I’ve always been a fan of Gradle: love the syntax (not a fan of XML’s) and it’s something I’m comfortable with. However, as you can see, tooling support isn’t as mature as Maven.

It’s not a secret that open-source software took over the world. Nowadays, it’s almost impossible to find a single piece of complex software that does not use an open-source library. Google has some really good thoughts about why should corporations embrace open-source development, which seems like a trend nowadays.

I’ve been wanting to contribute with open-source for a while, but it’s the kind of stuff that isn’t straightforward. “Where should I start?”, “Will my code be good enough?”, “What should I do first?” were typical questions that i asked myself.

After some time, I found out that finding a problem to solve is actually really hard. There’s a lot of factors to consider: language affinity, project affinity, required knowledge, documentation and the list goes on.

I felt really overwhelmed by all of those questions and requirements. But i found strength and motivation on my earlier described frustration and told myself: I’m fixing this.

While i didn’t really think about it at the time, but that problem did checked out some boxes for me: i had the motivation to do it, Java is a language that I’m comfortable with, and VSCode and Gradle are both amazing piece of software that i would love to contribute to.

First things first, i needed to find if this was a new bug or just something no one (besides me, i guess) cared about enough to fix. I went to VSCode-Java gitter and asked about it, and a maintainer told me that VSCode-Java uses Eclipse internally and that was an Eclipse problem. What VSCode-Java uses is Eclipse Buildship, a collection of Eclipse plugins that provides Gradle support for Eclipse and VSCode-Java.

Gitter of VSCode-Java

So I went to the related issue and then contacted a maintainer. The one i reached to was Donát Csikós. He’s the maintainer of Buildship git project, and works on Gradle (the company). Really nice guy, answered me faster than i expected and had all the patience in the world point me out in the right direction to start trying to work on it. I explained what i wanted to do, the issue that i wanted to fix and my motivation for doing so. Buildship has a nice development setup that helps configure all the eclipse stuff.

It’s always worth to check the Wiki page for some ‘How to Contribute’ directions.

Working with a strange codebase can be quite a challenge. Buildship has a lot of java modules, and is fairly complex. I have about 12 years of Java experience and actually had some experience with Eclipse codebase and Eclipse Plugins before and still was overwhelmed about working on it. Thankfully it wasn’t really that hard to pinpoint what Buildship wasn’t doing.

Unfortunately, the core of the problem was the way that Gradle reported unresolved dependencies: there was no API from Gradle that Buildship could use to identify and mark the dependencies on the build.gradle file.

Gradle is a way bigger project than Buildship, and i wasn’t ready to try to work on it… yet. So, after thinking a lot about how to fix it, I’ve reached Donát to talk about my solution. It wasn’t the best solution, and, to be honest, I was kind of afraid to discuss with Donát about it.

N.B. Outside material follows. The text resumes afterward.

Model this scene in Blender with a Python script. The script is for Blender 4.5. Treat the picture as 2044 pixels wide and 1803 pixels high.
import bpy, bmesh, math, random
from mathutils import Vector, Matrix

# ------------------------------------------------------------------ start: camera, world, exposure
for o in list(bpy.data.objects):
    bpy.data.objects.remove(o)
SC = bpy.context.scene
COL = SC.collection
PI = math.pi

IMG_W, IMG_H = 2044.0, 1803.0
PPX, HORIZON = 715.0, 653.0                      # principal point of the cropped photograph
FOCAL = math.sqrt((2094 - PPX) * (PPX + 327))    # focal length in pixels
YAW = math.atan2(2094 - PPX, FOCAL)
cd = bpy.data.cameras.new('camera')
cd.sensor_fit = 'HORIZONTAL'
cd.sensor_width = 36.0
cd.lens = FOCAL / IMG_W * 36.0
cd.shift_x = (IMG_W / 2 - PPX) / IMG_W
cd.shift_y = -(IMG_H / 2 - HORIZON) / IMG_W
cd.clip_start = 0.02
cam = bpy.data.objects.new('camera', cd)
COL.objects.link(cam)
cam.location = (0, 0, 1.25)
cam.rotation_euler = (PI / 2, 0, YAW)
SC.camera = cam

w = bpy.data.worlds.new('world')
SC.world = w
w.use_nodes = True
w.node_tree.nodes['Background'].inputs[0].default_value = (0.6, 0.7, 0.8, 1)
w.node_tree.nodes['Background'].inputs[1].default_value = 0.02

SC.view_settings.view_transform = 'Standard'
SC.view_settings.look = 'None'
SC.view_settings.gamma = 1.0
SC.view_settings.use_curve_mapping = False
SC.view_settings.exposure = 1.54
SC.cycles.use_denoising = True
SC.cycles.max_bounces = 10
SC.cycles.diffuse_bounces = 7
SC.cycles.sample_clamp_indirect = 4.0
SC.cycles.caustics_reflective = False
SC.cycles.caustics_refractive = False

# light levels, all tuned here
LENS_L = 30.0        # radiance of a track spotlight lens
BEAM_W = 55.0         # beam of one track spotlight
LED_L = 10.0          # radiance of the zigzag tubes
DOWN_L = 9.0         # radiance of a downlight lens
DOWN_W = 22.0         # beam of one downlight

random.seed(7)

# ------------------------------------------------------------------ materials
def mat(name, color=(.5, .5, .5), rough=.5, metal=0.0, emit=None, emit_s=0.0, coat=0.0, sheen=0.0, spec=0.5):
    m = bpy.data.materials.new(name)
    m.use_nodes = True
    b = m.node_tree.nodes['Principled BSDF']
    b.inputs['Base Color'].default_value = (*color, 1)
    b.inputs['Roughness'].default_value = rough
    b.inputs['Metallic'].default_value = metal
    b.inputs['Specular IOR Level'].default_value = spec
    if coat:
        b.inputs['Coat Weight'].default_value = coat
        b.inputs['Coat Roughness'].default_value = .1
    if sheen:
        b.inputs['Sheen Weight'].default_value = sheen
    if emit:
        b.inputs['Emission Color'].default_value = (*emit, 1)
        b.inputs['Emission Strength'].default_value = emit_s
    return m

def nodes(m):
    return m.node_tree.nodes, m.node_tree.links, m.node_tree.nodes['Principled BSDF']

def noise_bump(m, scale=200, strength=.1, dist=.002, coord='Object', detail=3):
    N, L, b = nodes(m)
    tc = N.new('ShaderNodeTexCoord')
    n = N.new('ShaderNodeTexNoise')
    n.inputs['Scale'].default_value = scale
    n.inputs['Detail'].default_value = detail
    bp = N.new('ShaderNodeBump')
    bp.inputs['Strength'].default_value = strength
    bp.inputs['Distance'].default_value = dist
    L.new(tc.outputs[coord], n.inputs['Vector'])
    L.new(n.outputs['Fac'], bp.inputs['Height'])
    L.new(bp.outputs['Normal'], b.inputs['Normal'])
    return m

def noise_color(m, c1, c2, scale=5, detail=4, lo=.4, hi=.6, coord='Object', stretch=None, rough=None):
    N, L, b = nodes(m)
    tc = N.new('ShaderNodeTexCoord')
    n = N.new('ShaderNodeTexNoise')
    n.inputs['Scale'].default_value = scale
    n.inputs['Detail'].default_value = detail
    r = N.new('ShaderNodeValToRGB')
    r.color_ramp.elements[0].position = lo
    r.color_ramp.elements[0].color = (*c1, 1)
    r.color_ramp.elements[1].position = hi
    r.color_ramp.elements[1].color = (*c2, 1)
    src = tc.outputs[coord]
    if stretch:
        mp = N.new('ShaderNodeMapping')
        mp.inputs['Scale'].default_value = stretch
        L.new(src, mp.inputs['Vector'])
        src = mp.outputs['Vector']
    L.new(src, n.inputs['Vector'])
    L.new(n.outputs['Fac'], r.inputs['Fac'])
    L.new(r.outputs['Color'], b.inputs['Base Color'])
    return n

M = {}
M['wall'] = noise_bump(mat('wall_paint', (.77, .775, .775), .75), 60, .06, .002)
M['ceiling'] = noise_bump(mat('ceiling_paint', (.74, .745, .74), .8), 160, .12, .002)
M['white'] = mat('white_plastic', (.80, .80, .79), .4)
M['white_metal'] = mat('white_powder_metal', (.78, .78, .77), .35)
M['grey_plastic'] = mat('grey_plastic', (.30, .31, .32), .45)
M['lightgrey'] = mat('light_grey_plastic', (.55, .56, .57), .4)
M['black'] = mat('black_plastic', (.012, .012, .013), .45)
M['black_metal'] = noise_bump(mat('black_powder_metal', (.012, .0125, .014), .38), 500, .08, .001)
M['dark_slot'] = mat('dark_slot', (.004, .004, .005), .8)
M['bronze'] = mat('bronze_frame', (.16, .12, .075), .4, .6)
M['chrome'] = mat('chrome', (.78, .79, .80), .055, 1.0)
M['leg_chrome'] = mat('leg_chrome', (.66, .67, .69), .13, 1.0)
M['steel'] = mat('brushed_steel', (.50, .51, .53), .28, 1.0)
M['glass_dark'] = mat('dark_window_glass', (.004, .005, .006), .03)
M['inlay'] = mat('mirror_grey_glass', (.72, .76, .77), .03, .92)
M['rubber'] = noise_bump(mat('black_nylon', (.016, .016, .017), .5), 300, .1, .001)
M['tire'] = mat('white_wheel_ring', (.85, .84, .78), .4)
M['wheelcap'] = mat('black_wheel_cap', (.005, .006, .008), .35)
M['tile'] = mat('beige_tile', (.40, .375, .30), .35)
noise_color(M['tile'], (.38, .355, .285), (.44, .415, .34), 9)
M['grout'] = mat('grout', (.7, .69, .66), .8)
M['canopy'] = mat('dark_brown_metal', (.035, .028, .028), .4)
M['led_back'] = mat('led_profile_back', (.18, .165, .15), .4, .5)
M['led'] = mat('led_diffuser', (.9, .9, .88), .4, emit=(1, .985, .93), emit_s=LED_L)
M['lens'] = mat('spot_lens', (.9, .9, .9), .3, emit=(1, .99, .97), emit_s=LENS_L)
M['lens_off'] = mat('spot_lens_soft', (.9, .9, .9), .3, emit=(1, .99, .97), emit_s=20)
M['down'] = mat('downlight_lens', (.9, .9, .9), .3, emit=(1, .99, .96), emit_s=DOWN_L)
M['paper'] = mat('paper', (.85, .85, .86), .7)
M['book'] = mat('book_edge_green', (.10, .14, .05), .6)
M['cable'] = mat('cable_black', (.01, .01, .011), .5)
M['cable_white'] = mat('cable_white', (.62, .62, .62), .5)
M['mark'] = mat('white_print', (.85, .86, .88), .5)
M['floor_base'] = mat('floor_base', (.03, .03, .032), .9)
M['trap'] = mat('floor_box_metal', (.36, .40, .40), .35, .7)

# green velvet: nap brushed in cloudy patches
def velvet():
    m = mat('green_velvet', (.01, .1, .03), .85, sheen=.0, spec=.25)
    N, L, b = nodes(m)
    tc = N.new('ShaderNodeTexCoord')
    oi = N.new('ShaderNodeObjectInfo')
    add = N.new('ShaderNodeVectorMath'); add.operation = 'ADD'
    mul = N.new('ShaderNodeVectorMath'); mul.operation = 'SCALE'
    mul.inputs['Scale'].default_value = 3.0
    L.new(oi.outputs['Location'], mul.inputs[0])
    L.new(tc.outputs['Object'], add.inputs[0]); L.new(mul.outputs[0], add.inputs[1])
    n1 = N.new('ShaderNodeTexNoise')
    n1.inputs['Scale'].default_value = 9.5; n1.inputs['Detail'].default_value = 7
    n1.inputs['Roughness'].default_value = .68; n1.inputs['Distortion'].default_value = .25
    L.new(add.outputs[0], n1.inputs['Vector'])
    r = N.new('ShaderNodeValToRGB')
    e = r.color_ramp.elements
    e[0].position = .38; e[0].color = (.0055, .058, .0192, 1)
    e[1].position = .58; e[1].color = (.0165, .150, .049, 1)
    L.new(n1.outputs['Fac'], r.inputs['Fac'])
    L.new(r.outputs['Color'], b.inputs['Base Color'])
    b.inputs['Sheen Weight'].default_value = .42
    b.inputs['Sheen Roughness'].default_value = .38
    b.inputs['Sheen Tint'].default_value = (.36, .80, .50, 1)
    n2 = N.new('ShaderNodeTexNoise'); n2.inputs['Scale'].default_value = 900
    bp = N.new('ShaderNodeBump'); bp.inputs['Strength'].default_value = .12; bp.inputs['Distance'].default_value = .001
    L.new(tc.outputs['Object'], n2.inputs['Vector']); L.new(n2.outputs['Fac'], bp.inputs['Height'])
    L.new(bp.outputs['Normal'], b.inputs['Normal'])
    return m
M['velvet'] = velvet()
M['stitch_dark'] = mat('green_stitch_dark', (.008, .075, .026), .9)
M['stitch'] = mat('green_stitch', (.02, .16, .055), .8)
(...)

This is another overwhelming thing about contributing to open-source: am i good enough to do it?

Gradle added a certain pattern in the dependency name when the dependency couldn't be solved, and my proposal was to verify for this pattern to identify the unresolved dependencies. Matching strings is a error-prone way to do it, but it was all i could do. After reaching an agreement about it, I’ve worked on it and sent the project a pull request.

I had no expectations for my code pass the review flawlessly and it really didn’t. Like i said before, isn’t easy to work on a strange codebase, and not only i had to change some stuff but Donát changed some himself, to make code cleaner and to make it adhere better to the project coding guidelines.

This experience is probably the biggest direct benefit of trying to contribute to an open-source project: learning. Having contact with a well-designed code and work on it probably the best way to learn good coding patterns. Working with different people, who have different opinions about coding is also a great way to learn different thinking patterns.

After submitting the change to the Buildship project I was ready to tackle the main problem: Gradle. To be completely honest, I was confident after working with Buildship, but my confidence got shattered as soon as I downloaded Gradle’s source code: it is huge. Not only the source code is huge, but highly modularized using Java 9 modules (which I’m not really that familiar with), uses three languages (Groovy, Kotlin, and Java).

What I wanted to do was to create a reliable way to inform the Buildship API about unresolved dependencies instead of relying on the name of the dependency. After some time working again with Donát, I did it! I’m not going to enter details here, but it was released on Gradle 6.7 as an incubating feature (a way to mark newer features that can be removed later). I was an AMAZING feeling seeing my name on the release notes.

The next step is to use the feature I implemented in the resolution of unresolved dependencies in Buildship, instead of the hacky stuff that i did. I did not have the time to do it yet, but will surely do shortly soon.